Another SDFF 2017 alumni filmmaker, Pedro Kos, also has an acclaimed new doc on Netflix, Lead Me Homean immersive film about homelessness shot in San Francisco, Los Angeles and Seattle made in collaboration with Jon Shenk. Kos’s 2017 film with Kief Davidson Bending The Arc is also available to stream through Netflix and documents the birth of Partners In Health, which began 30 years ago with the work of a group of extraordinary doctors and activists working to save lives in a Haitian village and became a battle in the halls of power for healthcare for all. 

Knife Skills (Thomas Lennon, 2017), an SDFF 2018 selection and Academy Award® nominee, is showing on The New Yorker’s youtube station.
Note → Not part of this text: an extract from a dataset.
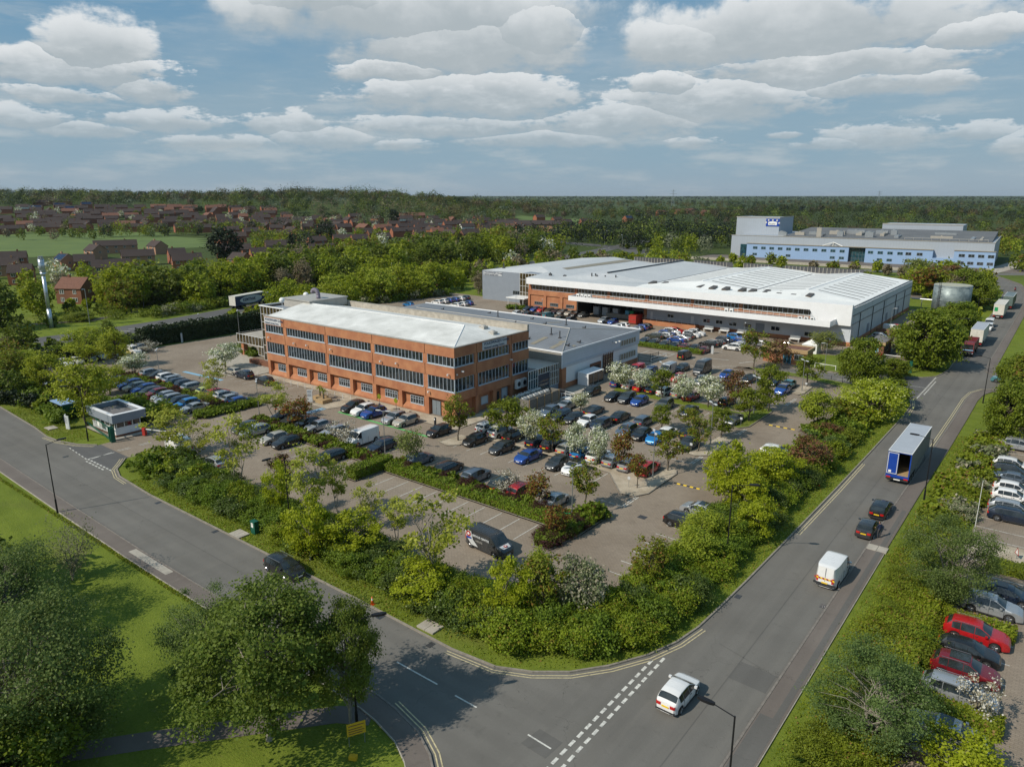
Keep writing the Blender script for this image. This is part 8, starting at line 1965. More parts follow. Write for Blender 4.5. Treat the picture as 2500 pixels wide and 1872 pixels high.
def build_shrubs():
    q = sorted(SHQ, key=lambda t: math.hypot(t[0]-CAM[0], t[1]-CAM[1])/t[3]); mass = {}
    for n, (x, y, h, w, lm, place) in enumerate(q):
        k = random.randrange(4)
        if n < 290 or lm == 'leaf_purple':
            o = bpy.data.objects.new(SHL[lm][0], SH[k]); link(o); o.location = (x, y, 0); o.rotation_euler = (0, 0, random.uniform(0, 6.28)); o.scale = (w/3.6, w/3.6, h/2.6)
            o.material_slots[0].link = 'OBJECT'; o.material_slots[0].material = M[lm]; lb = SHL[lm][1]+' '+place; tag(o, lb, 'shrub', lb.replace('shrub', 'shrubs', 1))
        else:
            P, C, O = clump_points(RG, h, w, 0, 26, 26, .32*w/3.6, 'round'); mass.setdefault(lm, []).append((C+np.array([x, y, 0]), O))
    for lm, L in mass.items():
        o = bpy.data.objects.new('undergrowth', quads_mesh('undergrowth', np.concatenate([a for a, _ in L]), .3, [lm], np.concatenate([b for _, b in L]))); link(o); tag(o, SHL[lm][1].replace('shrub', 'shrubs', 1)+' grown together in the farther belts and beds', 'undergrowth', None, 'stuff')
def shrub_line(x0, y0, x1, y1, step, h, w, mats, jit=.5, rows=1, rowd=1.5):
    n = max(1, int(math.dist((x0, y0), (x1, y1))/step)); nx, ny = -(y1-y0), (x1-x0); l = math.hypot(nx, ny) or 1
    for r in range(rows):
        for i in range(n+1):
            t = (i+.5*(r % 2))/max(n, 1)
            if t > 1.01: continue
            o = (r-(rows-1)/2)*rowd
            shrub(x0+(x1-x0)*t+nx/l*o+random.uniform(-jit, jit), y0+(y1-y0)*t+ny/l*o+random.uniform(-jit, jit), random.uniform(*h), random.uniform(*w), random.choice(mats))
G1 = ['leaf_shrub', 'leaf_shrub', 'leaf_shrub_olive', 'leaf_ivy']
PLACE = 'in the front belt along the left road'
shrub_line(-17.5,-38.4,30,-38.4, 2.0, (1.6,2.5), (2.9,3.8), G1, .4, 3, 1.7)
shrub_line(-19.3,-36.8,-13,-36.3, 1.8, (1.6,2.3), (2.6,3.4), G1, .4, 2, 1.4)
shrub_line(30,-38.8,40,-38.6, 1.9, (1.6,2.4), (3,3.8), ['leaf_ivy','leaf_shrub','leaf_shrub_olive'], .4, 3, 1.7)
PLACE = 'in the corner mass above the double yellow lines'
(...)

The doc follows the launch of an haute cuisine restaurant in Cleveland, staffed by men and women recently released from prison. The film documents the challenges of men and women finding their way after their release. They all have something to prove, and all struggle to launch new lives; an endeavor as pressured and perilous as the ambitious restaurant launch of which they are a part.

Holly Near: Singing for Our Lives (Jim Brown, 2018) is available on the subscription-based streaming platform Peacock. The film, an SDFF 2019 fave, documents the life and 50-year career of singer, songwriter, social activist and Sebastopol native Holly Near, who created what Gloria Steinem called, “the first soundtrack of the women’s movement.” It also serves as an important testament to a time—a time of protest and coalition building, and the weaving of a multicultural consciousness always rooted in contemporary activism. 

The Woman Who Loves Giraffes (Alison Reid, 2018) is available through the Sundance Now! streaming service. In the SDFF 2019 selection, Dr. Anne Innis Dagg re-traces the steps of her ground-breaking 1956 journey to South Africa to study giraffes in the wild. Now, at 85 years old, Anne sees a startling contrast between the world of giraffes she once knew and the one it has become. Weaving through the past and present, her harrowing journey gives us an intimate look into the factors that destroyed her career and the forces that brought her back.